## Dataset extract
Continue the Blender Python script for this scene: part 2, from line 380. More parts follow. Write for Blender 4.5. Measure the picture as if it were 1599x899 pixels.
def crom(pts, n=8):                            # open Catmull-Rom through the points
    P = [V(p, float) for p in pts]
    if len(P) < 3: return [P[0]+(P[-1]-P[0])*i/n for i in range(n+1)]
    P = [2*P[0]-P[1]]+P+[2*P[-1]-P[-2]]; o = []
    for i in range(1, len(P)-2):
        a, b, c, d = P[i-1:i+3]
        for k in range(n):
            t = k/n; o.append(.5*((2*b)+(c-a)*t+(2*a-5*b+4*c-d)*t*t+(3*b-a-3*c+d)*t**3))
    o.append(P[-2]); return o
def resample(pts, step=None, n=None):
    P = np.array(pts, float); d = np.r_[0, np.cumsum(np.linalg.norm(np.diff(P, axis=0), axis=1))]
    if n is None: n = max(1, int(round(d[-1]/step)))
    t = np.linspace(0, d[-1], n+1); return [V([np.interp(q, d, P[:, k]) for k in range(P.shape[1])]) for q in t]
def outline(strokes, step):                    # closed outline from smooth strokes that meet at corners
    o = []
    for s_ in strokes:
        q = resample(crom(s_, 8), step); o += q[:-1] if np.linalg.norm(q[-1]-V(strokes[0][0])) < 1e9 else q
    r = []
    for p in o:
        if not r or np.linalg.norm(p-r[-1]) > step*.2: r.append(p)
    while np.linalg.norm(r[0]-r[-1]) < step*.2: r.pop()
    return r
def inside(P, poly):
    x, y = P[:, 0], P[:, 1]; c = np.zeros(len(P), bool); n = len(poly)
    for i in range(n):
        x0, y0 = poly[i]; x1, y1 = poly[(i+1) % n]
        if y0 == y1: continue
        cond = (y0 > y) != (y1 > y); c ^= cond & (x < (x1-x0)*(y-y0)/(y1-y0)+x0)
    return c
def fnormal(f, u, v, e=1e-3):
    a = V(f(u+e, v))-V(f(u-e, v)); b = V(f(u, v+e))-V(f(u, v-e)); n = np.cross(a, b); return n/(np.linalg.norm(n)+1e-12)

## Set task
Without leaving anything out, quote all the data.

## Full output
Continue the Blender Python script for this scene: part 2, from line 380. More parts follow. Write for Blender 4.5. Measure the picture as if it were 1599x899 pixels.
def crom(pts, n=8):                            # open Catmull-Rom through the points
    P = [V(p, float) for p in pts]
    if len(P) < 3: return [P[0]+(P[-1]-P[0])*i/n for i in range(n+1)]
    P = [2*P[0]-P[1]]+P+[2*P[-1]-P[-2]]; o = []
    for i in range(1, len(P)-2):
        a, b, c, d = P[i-1:i+3]
        for k in range(n):
            t = k/n; o.append(.5*((2*b)+(c-a)*t+(2*a-5*b+4*c-d)*t*t+(3*b-a-3*c+d)*t**3))
    o.append(P[-2]); return o
def resample(pts, step=None, n=None):
    P = np.array(pts, float); d = np.r_[0, np.cumsum(np.linalg.norm(np.diff(P, axis=0), axis=1))]
    if n is None: n = max(1, int(round(d[-1]/step)))
    t = np.linspace(0, d[-1], n+1); return [V([np.interp(q, d, P[:, k]) for k in range(P.shape[1])]) for q in t]
def outline(strokes, step):                    # closed outline from smooth strokes that meet at corners
    o = []
    for s_ in strokes:
        q = resample(crom(s_, 8), step); o += q[:-1] if np.linalg.norm(q[-1]-V(strokes[0][0])) < 1e9 else q
    r = []
    for p in o:
        if not r or np.linalg.norm(p-r[-1]) > step*.2: r.append(p)
    while np.linalg.norm(r[0]-r[-1]) < step*.2: r.pop()
    return r
def inside(P, poly):
    x, y = P[:, 0], P[:, 1]; c = np.zeros(len(P), bool); n = len(poly)
    for i in range(n):
        x0, y0 = poly[i]; x1, y1 = poly[(i+1) % n]
        if y0 == y1: continue
        cond = (y0 > y) != (y1 > y); c ^= cond & (x < (x1-x0)*(y-y0)/(y1-y0)+x0)
    return c
def fnormal(f, u, v, e=1e-3):
    a = V(f(u+e, v))-V(f(u-e, v)); b = V(f(u, v+e))-V(f(u, v-e)); n = np.cross(a, b); return n/(np.linalg.norm(n)+1e-12)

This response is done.